Reading Kenneth Pollack's survey of the Middle East I was reminded, a little, of the Meiji Restoration in Japan in 1868. Pollack says the Middle East suffers from a surplus of educated but useless males, disrespect for the rule of law, failed pseudo-socialist economies, kleptocratic leadership, terrorism, and the only apparently viable alternative is Islamicism and Islamic fundamentalism. In mid-19th century Japan there was an archaically-educated and underemployed hereditary elite, divided into roughly 250 highly independent clans and living on shrinking government stipends, a relatively weak legal tradition (again, about 250 independent systems), a tottering pseudo-monarchical Shogunate, and widespread disaffection with Japan's position in the world. A relatively small group of mid-rank radicals -- classically educated, with strong clan loyalties, pro-Imperial, anti-foreign -- engineered a coalition of regional powers and a small corps of troops using modern weapons and methods that forced the Shogunate to initiate reforms (as well as crackdowns because of the steady stream of assassinations and terror and infighting coming from the pro-Imperial factions) and eventually forced the Shogunate into total collapse. I wouldn't want to push the comparison too far: Japan had a dynamic mercantile economy (though it got a little creaky when foreign goods started to come in and Japanese silk started to go out) and strong middle class. Japan had only a small fundamentalist problem (and most of them were working on the side of the reformers, at least initially).

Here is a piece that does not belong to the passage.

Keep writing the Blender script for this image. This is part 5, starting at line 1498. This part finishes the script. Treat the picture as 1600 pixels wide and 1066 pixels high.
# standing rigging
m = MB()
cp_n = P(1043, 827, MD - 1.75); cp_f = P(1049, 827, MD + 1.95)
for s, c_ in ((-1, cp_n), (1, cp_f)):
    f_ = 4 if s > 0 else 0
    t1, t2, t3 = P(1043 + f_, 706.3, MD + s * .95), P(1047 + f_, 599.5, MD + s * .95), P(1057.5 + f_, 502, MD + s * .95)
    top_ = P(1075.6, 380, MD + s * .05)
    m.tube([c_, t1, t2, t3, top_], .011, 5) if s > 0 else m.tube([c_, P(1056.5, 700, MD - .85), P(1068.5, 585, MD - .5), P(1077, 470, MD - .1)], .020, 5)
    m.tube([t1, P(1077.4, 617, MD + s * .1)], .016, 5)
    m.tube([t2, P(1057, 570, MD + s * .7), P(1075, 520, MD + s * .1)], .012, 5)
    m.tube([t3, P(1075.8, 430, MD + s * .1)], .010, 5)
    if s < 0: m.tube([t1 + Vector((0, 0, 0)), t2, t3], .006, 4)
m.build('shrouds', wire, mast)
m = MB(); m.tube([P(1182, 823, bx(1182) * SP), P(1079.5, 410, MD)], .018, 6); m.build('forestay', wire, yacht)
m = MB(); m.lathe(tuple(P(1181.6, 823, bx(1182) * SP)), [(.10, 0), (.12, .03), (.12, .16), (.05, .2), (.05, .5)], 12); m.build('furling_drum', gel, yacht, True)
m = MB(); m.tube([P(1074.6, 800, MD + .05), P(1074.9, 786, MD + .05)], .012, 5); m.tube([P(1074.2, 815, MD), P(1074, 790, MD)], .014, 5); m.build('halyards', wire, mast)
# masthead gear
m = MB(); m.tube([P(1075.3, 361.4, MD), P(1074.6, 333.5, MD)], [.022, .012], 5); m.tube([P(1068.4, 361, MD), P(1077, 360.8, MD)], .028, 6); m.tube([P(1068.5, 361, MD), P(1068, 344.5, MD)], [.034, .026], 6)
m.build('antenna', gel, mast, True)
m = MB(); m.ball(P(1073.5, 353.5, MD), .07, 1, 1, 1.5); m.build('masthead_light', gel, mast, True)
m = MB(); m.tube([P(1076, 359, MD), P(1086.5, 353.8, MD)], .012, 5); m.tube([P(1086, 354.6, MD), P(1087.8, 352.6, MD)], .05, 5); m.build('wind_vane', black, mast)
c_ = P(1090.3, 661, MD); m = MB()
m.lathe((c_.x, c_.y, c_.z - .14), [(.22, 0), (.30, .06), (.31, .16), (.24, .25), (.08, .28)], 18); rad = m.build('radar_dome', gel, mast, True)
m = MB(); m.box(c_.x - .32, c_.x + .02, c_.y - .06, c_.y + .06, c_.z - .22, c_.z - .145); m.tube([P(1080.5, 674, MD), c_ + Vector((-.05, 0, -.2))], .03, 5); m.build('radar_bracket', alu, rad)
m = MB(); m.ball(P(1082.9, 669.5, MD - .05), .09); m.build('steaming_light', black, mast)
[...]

But the whole process, from the initial contact with Commodore Perry to the Meiji Restoration (named after the reign-name of the pro-Imperialists Emperor who conveniently took the throne that same year) took only fifteen years. Then, having toppled the Shogunate, the pro-Imperial samurai leaders of Japan proceeded to undertake a thorough and radical revision of Japanese society, economics, politics, law and culture. Within twenty years, Japan was playing an active role in regional politics; in forty, Japan was the leading nation in Asia. (And in eighty, Japanese Imperialism had led to the US atom bombing and occupying Japan and again reforming Japanese politics and society, so the story isn't entirely positive, but there's time for that later.)

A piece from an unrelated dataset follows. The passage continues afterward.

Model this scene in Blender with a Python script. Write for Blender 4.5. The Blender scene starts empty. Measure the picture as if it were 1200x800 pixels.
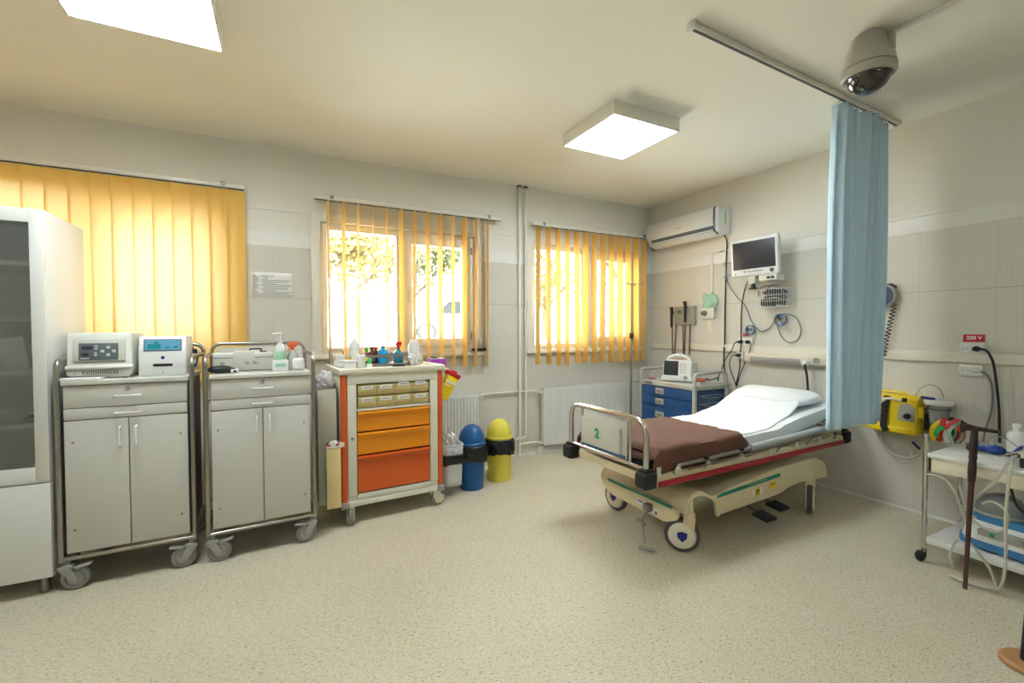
import bpy, bmesh, math, random
from mathutils import Vector, Matrix
random.seed(11)
sc = bpy.context.scene
COL = sc.collection
PI = math.pi
R = math.radians

# ------------------------------------------------------------------ camera
cam = bpy.data.cameras.new('camera')
cam_o = bpy.data.objects.new('camera', cam)
COL.objects.link(cam_o)
sc.camera = cam_o
cam.sensor_width = 36.0
cam.lens = 523.35 / 1200 * 36.0
cam.clip_start = 0.05
_yaw, _pit, _rol = R(27.2387), R(1.4537), R(0.115)
_r = Vector((math.cos(_yaw), -math.sin(_yaw), 0))
_f = Vector((math.sin(_yaw), math.cos(_yaw), 0))
_u = Vector((0, 0, 1))
_fw = _f * math.cos(_pit) - _u * math.sin(_pit)
_up = _u * math.cos(_pit) + _f * math.sin(_pit)
_rr = _r * math.cos(_rol) - _up * math.sin(_rol)
_uu = _up * math.cos(_rol) + _r * math.sin(_rol)
mw = Matrix.Identity(4)
for i in range(3):
    mw[i][0], mw[i][1], mw[i][2] = _rr[i], _uu[i], -_fw[i]
mw[2][3] = 1.35
cam_o.matrix_world = mw

# ------------------------------------------------------------------ light
WORLD_STRENGTH = 17.0
SUN_STRENGTH = 26.0
PANEL_STRENGTH = 34.0
REAR_FILL_STRENGTH = 7.0
sc.view_settings.view_transform = 'Standard'
sc.view_settings.look = 'None'
sc.view_settings.gamma = 1.0
sc.view_settings.use_curve_mapping = False
sc.view_settings.exposure = 0.0
world = bpy.data.worlds.new('sky')
sc.world = world
world.use_nodes = True
_bg = world.node_tree.nodes['Background']
_bg.inputs[0].default_value = (0.93, 0.98, 1.0, 1)
_bg.inputs[1].default_value = WORLD_STRENGTH
_sun = bpy.data.lights.new('sun', 'SUN')
_sun.energy = SUN_STRENGTH
_sun.angle = R(3)
_sun.color = (1.0, 0.97, 0.92)
sun_o = bpy.data.objects.new('sun', _sun)
COL.objects.link(sun_o)
sun_o.rotation_euler = (R(42), 0, R(-25))      # from behind the building, high, onto the yard

# ------------------------------------------------------------------ helpers
def lin(c):
    return tuple(((v / 255) / 12.92 if v / 255 <= 0.04045 else ((v / 255 + 0.055) / 1.055) ** 2.4) for v in c)

MATS = {}
def mat(name, rgb, rough=0.5, metal=0.0, var=0.05, scale=8.0, bump=0.0, bscale=60.0, spec=0.5, trans=0.0, coat=0.0):
    """Principled material with a little noise in colour and relief."""
    m = bpy.data.materials.new(name)
    m.use_nodes = True
    nt = m.node_tree
    p = nt.nodes['Principled BSDF']
    c = lin(rgb)
    tc = nt.nodes.new('ShaderNodeTexCoord')
    n = nt.nodes.new('ShaderNodeTexNoise')
    n.inputs['Scale'].default_value = scale
    n.inputs['Detail'].default_value = 3
    nt.links.new(tc.outputs['Object'], n.inputs['Vector'])
    mx = nt.nodes.new('ShaderNodeMix')
    mx.data_type = 'RGBA'
    mx.inputs['A'].default_value = (*[max(0, v * (1 - var)) for v in c], 1)
    mx.inputs['B'].default_value = (*[min(1, v * (1 + var)) for v in c], 1)
    nt.links.new(n.outputs['Fac'], mx.inputs['Factor'])
    nt.links.new(mx.outputs['Result'], p.inputs['Base Color'])
    p.inputs['Roughness'].default_value = rough
    p.inputs['Metallic'].default_value = metal
    p.inputs['Specular IOR Level'].default_value = spec
    p.inputs['Transmission Weight'].default_value = trans
    p.inputs['Coat Weight'].default_value = coat
    if bump:
        nb = nt.nodes.new('ShaderNodeTexNoise')
        nb.inputs['Scale'].default_value = bscale
        nb.inputs['Detail'].default_value = 4
        nt.links.new(tc.outputs['Object'], nb.inputs['Vector'])
        b = nt.nodes.new('ShaderNodeBump')
        b.inputs['Strength'].default_value = bump
        b.inputs['Distance'].default_value = 0.01
        nt.links.new(nb.outputs['Fac'], b.inputs['Height'])
        nt.links.new(b.outputs['Normal'], p.inputs['Normal'])
    MATS[name] = m
    return m

def clear_mat(name, tint, opacity=0.15, rough=0.05, gloss=0.35):
    """Thin clear plastic or glass: a transparent sheet with a glossy coat."""
    m = bpy.data.materials.new(name)
    m.use_nodes = True
    nt = m.node_tree
    nt.nodes.remove(nt.nodes['Principled BSDF'])
    out = nt.nodes['Material Output']
    t = nt.nodes.new('ShaderNodeBsdfTransparent')
    t.inputs[0].default_value = (*lin(tint), 1)
    g = nt.nodes.new('ShaderNodeBsdfGlossy')
    g.inputs['Roughness'].default_value = rough
    d = nt.nodes.new('ShaderNodeBsdfDiffuse')
    d.inputs[0].default_value = (*lin(tint), 1)
    fr = nt.nodes.new('ShaderNodeFresnel')
    fr.inputs[0].default_value = 1.0 + gloss
    a = nt.nodes.new('ShaderNodeMixShader')
    a.inputs[0].default_value = opacity
    nt.links.new(t.outputs[0], a.inputs[1]); nt.links.new(d.outputs[0], a.inputs[2])
    b = nt.nodes.new('ShaderNodeMixShader')
    nt.links.new(fr.outputs[0], b.inputs[0])
    nt.links.new(a.outputs[0], b.inputs[1]); nt.links.new(g.outputs[0], b.inputs[2])
    nt.links.new(b.outputs[0], out.inputs[0])
    MATS[name] = m
    return m

def emit_mat(name, rgb, strength):
    m = bpy.data.materials.new(name)
    m.use_nodes = True
    p = m.node_tree.nodes['Principled BSDF']
    p.inputs['Base Color'].default_value = (*lin(rgb), 1)
    p.inputs['Emission Color'].default_value = (*lin(rgb), 1)
    p.inputs['Emission Strength'].default_value = strength
    MATS[name] = m
    return m

def rotm(rot):
    if rot is None:
        return Matrix.Identity(4)
    return Matrix.Rotation(rot[2], 4, 'Z') @ Matrix.Rotation(rot[1], 4, 'Y') @ Matrix.Rotation(rot[0], 4, 'X')

def arc_path(pts, fil, closed=False, n=5):
    """Round the corners of a polyline with radius fil."""
    P = [Vector(p) for p in pts]
    if fil <= 0:
        return P
    out = []
    N = len(P)
    for i, p in enumerate(P):
        if not closed and i in (0, N - 1):
            out.append(p); continue
        a = P[i - 1] - p; b = P[(i + 1) % N] - p
        la, lb = a.length, b.length
        if la < 1e-6 or lb < 1e-6:
            continue
        a.normalize(); b.normalize()
        ang = a.angle(b)
        if ang > PI - 0.02:
            out.append(p); continue
        t = min(fil / math.tan(ang / 2), la * 0.49, lb * 0.49)
        s, e = p + a * t, p + b * t
        for k in range(n + 1):
            q = k / n
            out.append(s * (1 - q) ** 2 + p * 2 * q * (1 - q) + e * q * q)
    return out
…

So it wouldn't be entirely surprising to see a radical, but practical, Arab nationalism take hold and lead the Middle East through extensive and positive changes. If it follows the Japanese model: the movement will be led by middle and low ranking bureaucrats, competent but frustrated at the failure of opportunity; the ideology of the movement will be divisive, starkly nationalistic and a little frightening, but ultimately more focused on internal reform rather than lashing out. The initial moves of the movement, after seizing power, will be to break down traditional barriers (clan, state) to"national" identity and unity, as well as to jettison counterproductive traditions and entitlements (for example, the Meiji state legislated the samurai class out of existence). Ironically, Malaysian Prime Minister Mahathir Mohamad's speech to the Organization of the Islamic Conference seems to actually fit the bill pretty well.
So, in a round-about way, I'm starting to think that Pollack is right when he argues that success in creating an independent liberal democracy in Iraq is vital to our national interest (I already thought it was a good thing, by the way, but for different reasons, mostly having to do with the joys of living in a liberal democracy.). Given how powerful and threatening Japan became after its Restoration revolution, what would the world look like half a century after an Arabian Restoration?